Ikea dość śmiało próbuje zbliżyć nas do najbliższego nam otoczenia. I ja to szanuję.
O relacjach z sąsiedzkimi wspólnotami pisałem niemal rok temu na MyNameIsAks.
Właśnie przedłużyliśmy umowę najmu na co najmniej kolejny rok. Ale w temacie znajomości otoczenia niewiele się zmieniło. Jest „ten kurier co mieszka nad nami i strzepuje szlugi na nasz balkon”, „to młode małżeństwo z trójką dzieci, które udaje że nas nie zna i których dzieciaki drą japę przez ścianę”, „ci na końcu, co mają kota i jedno z nich nie mówi po polsku”, „studenciaki z balkonu po drugiej stronie klatki” czy „sąsiadka od Kliforda” czyli znajomego psa z wybiegu.
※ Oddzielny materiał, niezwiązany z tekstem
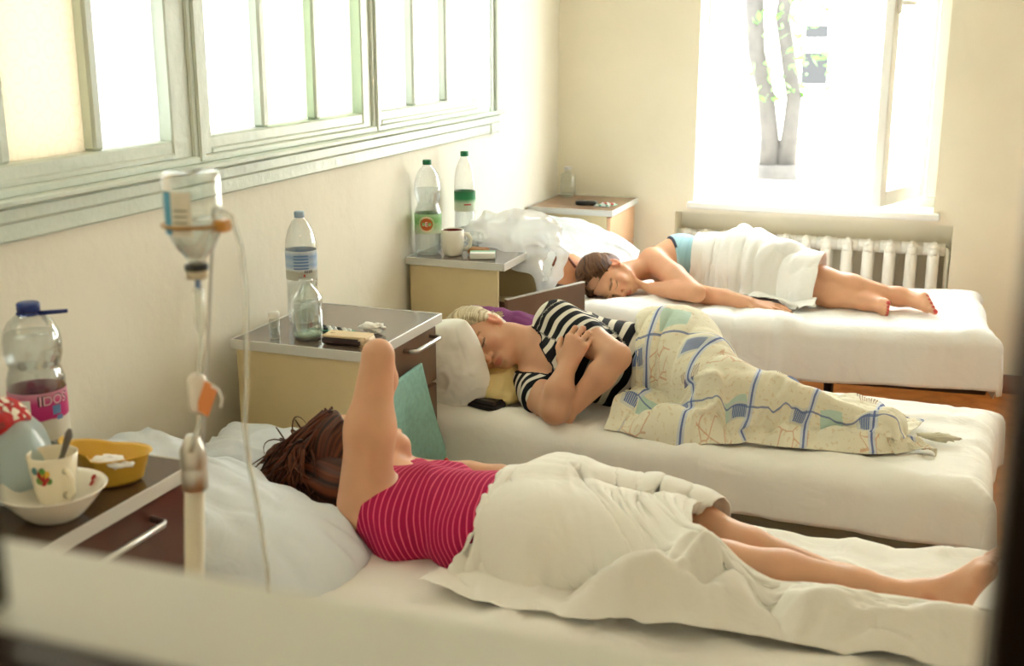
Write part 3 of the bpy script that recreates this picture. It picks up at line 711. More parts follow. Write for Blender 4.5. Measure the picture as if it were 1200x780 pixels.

O samych sąsiadach nie wiem nic.
Zamykamy się w tych naszych enklawach, okopujemy się w anonimowości i zupełnie nie staramy się zbudować relacji. A chciałbym – tak dla przykładu – zagadać tego obcokrajowca od kota o skrzynkę z winylami, które ostatnio targał do domu. Tylko… zupełnie nie wiem jak zagadać. Bo chyba nawet bym go na ulicy nie poznał.
Nie wiem czy kampania społeczna Ikei cokolwiek zmieni. Ale przynajmniej próbują. I to właśnie szanuję.